James A. Gagliano

James A. Gagliano

Opinion

New York’s ‘stop cops’ bill is a law built on a lie

Co-sponsored by Public Advocate Jumaane Williams, the How Many Stops Act — which was vetoed by Mayor Adams and returned to the City Council for possible override — is rooted in the intellectually lazy, time-tested trope that the NYPD is a racist department.

Williams has long gained national attention by smearing the NYPD — a majority-minority department since 2006, when the percentage of white cops first fell below 50%.

And while sensationalized incidents of police use of force whenever it involves a person of color resisting arrest receive all the headlines, the nation’s largest police department has long been a model of restraint.

Yet the Democrats on the City Council understand exactly how to snatch defeat from the jaws of victory.

Democrats attempt to sell the controversial act as an effort to increase police accountability. Balderdash. It would hamstring actual police work while requiring cops to complete lengthy reports every time they speak to a potential witness to a crime.

This is not simply related to an “investigative detention” or “stop” — whereby a person has his or her freedoms briefly curtailed — but to almost any interaction beyond “Hello.”

Imagine the mountain of paperwork generated when cops conduct a “neighborhood canvass,” knocking on every single apartment door in a housing complex following a shooting.

And while “casual conversation” is not meant to trigger a report, can you imagine how the City Council or the Civilian Complaint Review Board may misapply the reporting requirement, using their own “interpretation” methods designed to paint police as the enemy?

Police morale across the five boroughs has plummeted since the George Floyd protests and riots that led to the movements to “defund police” and “reimagine public safety.”

The City Council did its part to contribute to the lunacy by slashing $1 billion from NYPD’s budget in 2020. Recruitment and retention have been imperiled in no small part by sinking morale. Why continue performing a dangerous job in a city that appears bound and determined to undermine law and order efforts at every turn?

This why Nassau, Suffolk and upstate counties benefit immensely from NYPD officers’ exoduses. Blame Albany’s Democrat-led supermajority and this City Council — both resolved to reverse the hard-earned public safety gains brought about by 1990s- and 2000s-era NYPD police commissioners Bill Bratton and Ray Kelly.

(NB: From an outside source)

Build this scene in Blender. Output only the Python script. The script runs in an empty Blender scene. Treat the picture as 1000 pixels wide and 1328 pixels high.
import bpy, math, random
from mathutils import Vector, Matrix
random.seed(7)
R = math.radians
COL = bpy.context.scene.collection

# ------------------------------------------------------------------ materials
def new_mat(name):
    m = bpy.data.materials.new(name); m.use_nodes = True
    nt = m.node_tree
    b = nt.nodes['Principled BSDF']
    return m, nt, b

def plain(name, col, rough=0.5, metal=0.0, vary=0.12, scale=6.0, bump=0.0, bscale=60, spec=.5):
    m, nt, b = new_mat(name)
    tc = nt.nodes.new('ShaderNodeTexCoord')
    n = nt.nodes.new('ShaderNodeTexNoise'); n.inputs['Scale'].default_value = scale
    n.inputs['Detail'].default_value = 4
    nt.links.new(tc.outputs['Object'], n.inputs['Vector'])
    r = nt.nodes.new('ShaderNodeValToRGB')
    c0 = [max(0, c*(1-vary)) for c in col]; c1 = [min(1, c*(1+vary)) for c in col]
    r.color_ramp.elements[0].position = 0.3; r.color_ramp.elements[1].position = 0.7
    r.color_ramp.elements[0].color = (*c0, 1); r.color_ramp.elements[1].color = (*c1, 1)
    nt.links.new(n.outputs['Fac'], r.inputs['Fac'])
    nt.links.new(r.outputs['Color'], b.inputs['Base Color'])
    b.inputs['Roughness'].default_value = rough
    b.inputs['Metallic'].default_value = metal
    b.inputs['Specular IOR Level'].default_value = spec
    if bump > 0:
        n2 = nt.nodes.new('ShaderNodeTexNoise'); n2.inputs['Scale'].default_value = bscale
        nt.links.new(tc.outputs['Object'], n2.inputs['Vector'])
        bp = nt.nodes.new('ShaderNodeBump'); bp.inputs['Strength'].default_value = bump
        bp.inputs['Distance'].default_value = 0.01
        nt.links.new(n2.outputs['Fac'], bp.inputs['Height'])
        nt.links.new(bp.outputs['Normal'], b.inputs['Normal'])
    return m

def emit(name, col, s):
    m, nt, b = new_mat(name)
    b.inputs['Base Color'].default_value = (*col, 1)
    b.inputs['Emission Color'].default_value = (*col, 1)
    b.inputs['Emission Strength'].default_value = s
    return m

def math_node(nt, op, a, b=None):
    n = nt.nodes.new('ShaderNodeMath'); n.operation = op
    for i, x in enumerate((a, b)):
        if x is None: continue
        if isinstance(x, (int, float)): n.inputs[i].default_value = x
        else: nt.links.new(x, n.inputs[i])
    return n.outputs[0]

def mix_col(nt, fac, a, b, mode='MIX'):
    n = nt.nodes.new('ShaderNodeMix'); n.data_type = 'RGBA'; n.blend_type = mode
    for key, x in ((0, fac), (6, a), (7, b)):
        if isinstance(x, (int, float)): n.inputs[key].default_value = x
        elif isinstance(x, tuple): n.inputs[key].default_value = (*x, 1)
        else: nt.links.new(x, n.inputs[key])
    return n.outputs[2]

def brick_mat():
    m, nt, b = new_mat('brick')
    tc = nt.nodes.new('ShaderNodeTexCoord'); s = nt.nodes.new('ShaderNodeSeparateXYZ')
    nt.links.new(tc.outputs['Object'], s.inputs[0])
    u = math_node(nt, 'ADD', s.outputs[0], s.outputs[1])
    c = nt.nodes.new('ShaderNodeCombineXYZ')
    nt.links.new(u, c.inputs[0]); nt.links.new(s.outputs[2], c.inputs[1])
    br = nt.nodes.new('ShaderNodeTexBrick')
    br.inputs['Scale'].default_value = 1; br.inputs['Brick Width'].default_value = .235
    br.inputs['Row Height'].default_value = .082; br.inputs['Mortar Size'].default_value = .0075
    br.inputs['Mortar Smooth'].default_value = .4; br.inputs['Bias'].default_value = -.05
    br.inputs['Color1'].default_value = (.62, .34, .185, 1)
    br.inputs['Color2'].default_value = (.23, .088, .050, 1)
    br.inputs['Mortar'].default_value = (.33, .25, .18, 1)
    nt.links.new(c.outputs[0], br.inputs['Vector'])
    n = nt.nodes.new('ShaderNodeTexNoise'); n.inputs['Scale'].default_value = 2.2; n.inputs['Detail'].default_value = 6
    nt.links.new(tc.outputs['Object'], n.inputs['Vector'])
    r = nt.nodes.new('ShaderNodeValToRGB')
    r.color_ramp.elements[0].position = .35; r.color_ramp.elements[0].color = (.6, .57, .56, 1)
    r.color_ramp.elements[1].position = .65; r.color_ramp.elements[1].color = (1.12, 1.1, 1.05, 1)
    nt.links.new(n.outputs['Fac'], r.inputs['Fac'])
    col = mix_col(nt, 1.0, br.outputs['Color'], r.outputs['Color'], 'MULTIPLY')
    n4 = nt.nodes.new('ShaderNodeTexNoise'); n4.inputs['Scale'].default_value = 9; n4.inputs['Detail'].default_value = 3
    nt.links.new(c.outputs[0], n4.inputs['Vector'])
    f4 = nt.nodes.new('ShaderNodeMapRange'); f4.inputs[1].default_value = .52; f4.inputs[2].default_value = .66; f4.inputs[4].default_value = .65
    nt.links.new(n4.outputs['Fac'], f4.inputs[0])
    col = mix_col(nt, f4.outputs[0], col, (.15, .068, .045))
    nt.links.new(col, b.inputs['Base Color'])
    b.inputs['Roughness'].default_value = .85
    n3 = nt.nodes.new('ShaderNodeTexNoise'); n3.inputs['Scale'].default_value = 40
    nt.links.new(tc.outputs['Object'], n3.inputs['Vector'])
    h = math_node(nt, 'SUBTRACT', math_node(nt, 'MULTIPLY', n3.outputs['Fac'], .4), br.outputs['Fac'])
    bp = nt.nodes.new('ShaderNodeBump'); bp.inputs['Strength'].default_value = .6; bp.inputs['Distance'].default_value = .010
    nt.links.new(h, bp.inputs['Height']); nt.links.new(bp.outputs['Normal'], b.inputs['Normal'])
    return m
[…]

The How Many Stops Act is part of the progressive left’s efforts to undermine the system. Strip law-enforcement officers of the tools that keep them (and the communities they patrol) safe and saddle them with oversight mechanisms that destroy trust between police and those same communities.

Silly to think there would certainly be more black and Latino witnesses to be questioned in high-crime areas where they may be the majority population.

This bill is but the latest effort to put the criminals in charge of the city. The Big Apple has finally shed the last vestiges of adherence to the policing methodologies that led to its historic turnaround. “Broken windows” and “stop, question and frisk” (upheld by the Supreme Court in Terry v. Ohio) culminated in massive crime reduction and a well-earned title — “safest big city in the nation.”

Yet those two methodologies are now irrevocably linked to the canard that the NYPD is “racist.” Even while 81% of African Americans continue to want the same or more policing in their neighborhoods, the City Council and Albany Dems know better.

The City Council desires to out-Albany Albany as it maneuvers to apply progressive public-safety “reforms.”

Councilman Joseph Borelli (R-SI), Council minority leader, is a fierce opponent of the How Many Stops Act and turns the tables on the act’s accountability premise. He told me voters need to hold him and his colleagues accountable for their votes on this bill.

Thomas Jefferson put it best: “The government you elect is the government you deserve.”

James A. Gagliano is a retired FBI supervisory special agent and doctoral candidate in homeland security at St. John’s University and serves on the board of directors for the Law Enforcement Legal Defense Fund.